PHOTO: FRANCK FIFE/AGENCE FRANCE-PRESSE/GETTY IMAGES
Messi opened the scoring in the third minute at the end of a balletic move from his teammates Kylian Mbappé and Neymar. Then Ronaldo, making his Saudi debut, tied the game in the 34th from the penalty spot. Even once PSG took the lead back through Marquinhos, Ronaldo tied it again just before halftime—he hit the post with a header and put away his own rebound.

Before Thursday night, Messi and Ronaldo had lined up across from each other in 36 matches and both scored in eight of them, according to Opta Sports. Though Riyadh Season vs. PSG won’t count as a competitive game, it marked an unofficial ninth appearance for them on the same scoresheet.

This one just happened to also include the player who might be their successor, France’s Mbappé. He scored a penalty kick to give PSG a 4-3 lead and after that, the part of the match that 68,000 fans had paid to see was over. Both teams made wholesale changes in the 61st minute, pulling Ronaldo, Messi, Neymar, and Mbappé out of the game. The night’s only public interaction between the aging giants remained a polite handshake and some Spanish chitchat before kickoff.

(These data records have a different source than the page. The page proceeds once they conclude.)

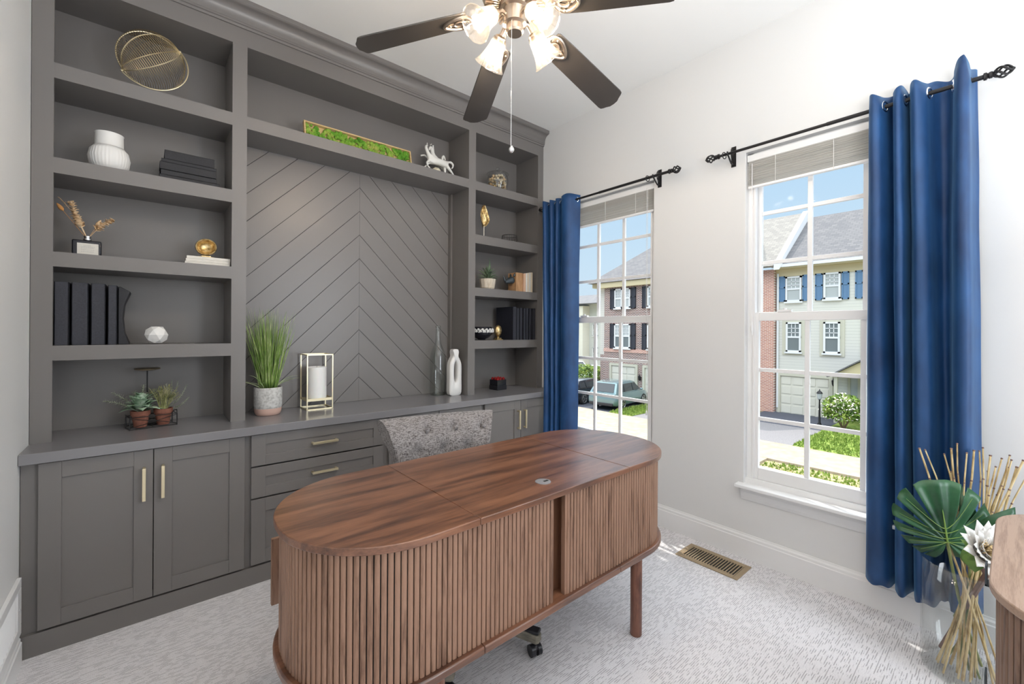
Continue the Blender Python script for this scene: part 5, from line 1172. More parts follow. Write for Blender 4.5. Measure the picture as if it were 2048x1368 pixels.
# navy books
xs = [(2.412, 2.450, 'thick navy book at the open end of the dark row, its whole cover showing'), (2.460, 2.494, 'navy book second in the dark row of the right unit'), (2.503, 2.530, 'navy book third in the dark row of the right unit'), (2.539, 2.563, 'navy book fourth in the dark row of the right unit'), (2.572, 2.602, 'navy book fifth in the dark row of the right unit'), (2.612, 2.638, 'navy book last but one towards the window wall in the dark row'), (2.650, 2.682, 'navy book last in the dark row, touching the unit side')]
for i, (a, b_, lb) in enumerate(xs):
    if i == 0:
        t = book('book', lb, a, b_, 2.830, 3.06, Z1 + 0.0002, Z1 + 0.288, 'navy', 'navy books standing in the right unit', th=0.004, page='black')
        build('spine', B(a + 0.001, b_ - 0.001, 2.826, 2.830, Z1 + 0.0004, Z1 + 0.287), 'slate', t, smooth=False)
    else:
        t = book('book', lb, a, b_, 2.830 + 0.004 * (i % 3), 3.03, Z1 + 0.0002, Z1 + 0.282 - 0.003 * (i % 2), 'slate', 'navy books standing in the right unit', th=0.004, page='black')
# rose box
rx, ry = 2.345, 2.945
t = thing('rose_box', 'small black square box of red roses on the countertop of the right unit', 'flower box', (rx, ry, Z0))
RM = Matrix.Translation((rx, ry, Z0)) @ Matrix.Rotation(math.radians(4), 4, 'Z')
build('box', MB().box(-0.052, 0.052, -0.050, 0.050, 0.0, 0.088).xf(RM), 'blackgloss', t, smooth=False, bevel=0.0015)
build('box_sleeve', MB().box(-0.055, 0.055, -0.053, 0.053, 0.0005, 0.038).xf(RM), 'black', t, smooth=False, bevel=0.001)
for i in range(3):
    for j in range(3):
        c_ = RM @ Vector((-0.033 + 0.033 * i, -0.033 + 0.033 * j, 0.094)); m = MB()
        for k in range(14):
            a = k * 2.4; rr = 0.003 + 0.0010 * k; m.leaf(c_ + Vector((cos(a) * rr, sin(a) * rr, -0.008)), c_ + Vector((cos(a) * rr * 1.15, sin(a) * rr * 1.15, 0.016 - 0.0008 * k)), 0.019, (cos(a), sin(a), 0.2), -0.25, 4, -0.3)
        build('rose', m, 'red', t, ang=80, solid=0.0008)

# ================================================================== FLOOR VASE WITH STEMS
vx, vy, vr, vh = 2.500, 0.118, 0.140, 0.437
t = thing('floor_vase', 'large clear cylinder glass vase on the carpet under the long blue curtain', 'vase', (vx, vy, 0))
build('cylinder', MB().lathe([(vr, 0.004), (vr, vh)], (vx, vy, 0), n=64, cap=False), 'glass', t, solid=0.005)
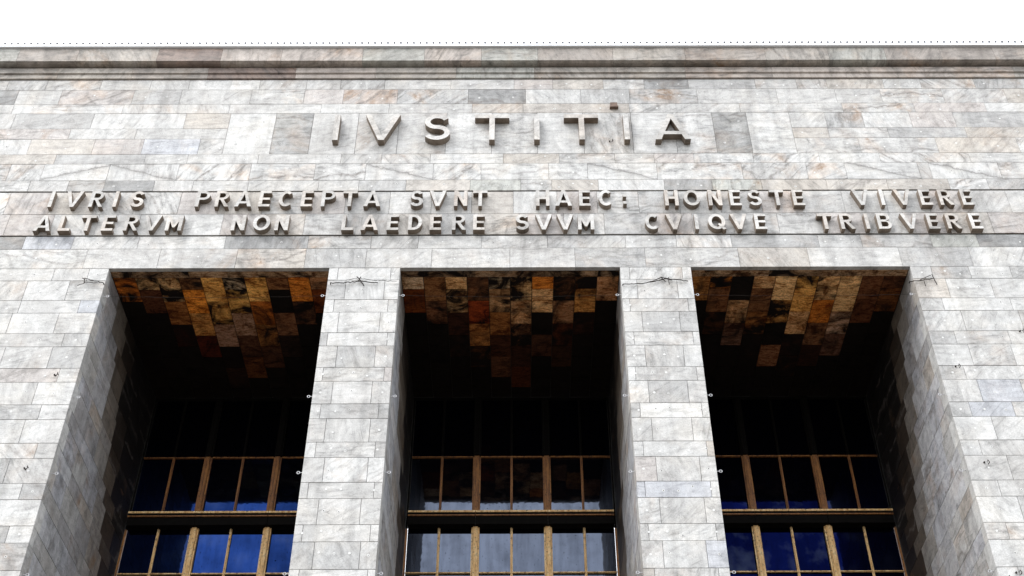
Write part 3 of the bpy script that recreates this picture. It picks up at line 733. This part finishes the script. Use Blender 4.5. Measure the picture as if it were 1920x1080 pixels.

How the two men with 12 Ballon d’Or awards between them even wound up here on a Thursday night in January, in the middle of their respective seasons, goes a long way to explaining the forces that shape global soccer today. PSG showed up because of a lucrative contract for an exhibition game it originally agreed to play a year ago—and remained in the country for less than 24 hours following a speedy visit to Qatar. Conveniently, Messi also happens to be a Saudi tourism ambassador.

Ronaldo, meanwhile, became the biggest star Saudi soccer has ever known when he joined the Al Nassr club earlier this month for a reported salary of $200 million a year as the Kingdom attempts to burnish its image in the world. So when Al Nassr joined forces with its bitter rival Al Hilal to field a single select team against PSG, Ronaldo was always going to inherit the captain’s armband.

Life after their final clash will now look very different for Messi and Ronaldo. Messi, 35, will continue chasing another Champions League title and has entered negotiations to extend his contract at PSG.


Cristiano Ronaldo scored two goals in the match.
PHOTO: HUSSEIN MALLA/ASSOCIATED PRESS
Ronaldo, two years older, feels much closer to the end. No longer in a major European league, his best prospects for one last major trophy lie with the Portuguese national team—if they’ll have him. Ronaldo was demoted to the bench by the end of Portugal’s World Cup campaign, which ended with a stunning loss to Morocco in the quarterfinals, and the team’s new manager hasn’t made him any promises about playing at the 2024 European Championship.

“He’s been in this team for 19 years,” Portugal coach Roberto Martinez said after taking the job this winter. “He deserves to be spoken to and to be respected.”

But as it turned out, only Saudi Arabia could guarantee Ronaldo the same regard he holds for himself.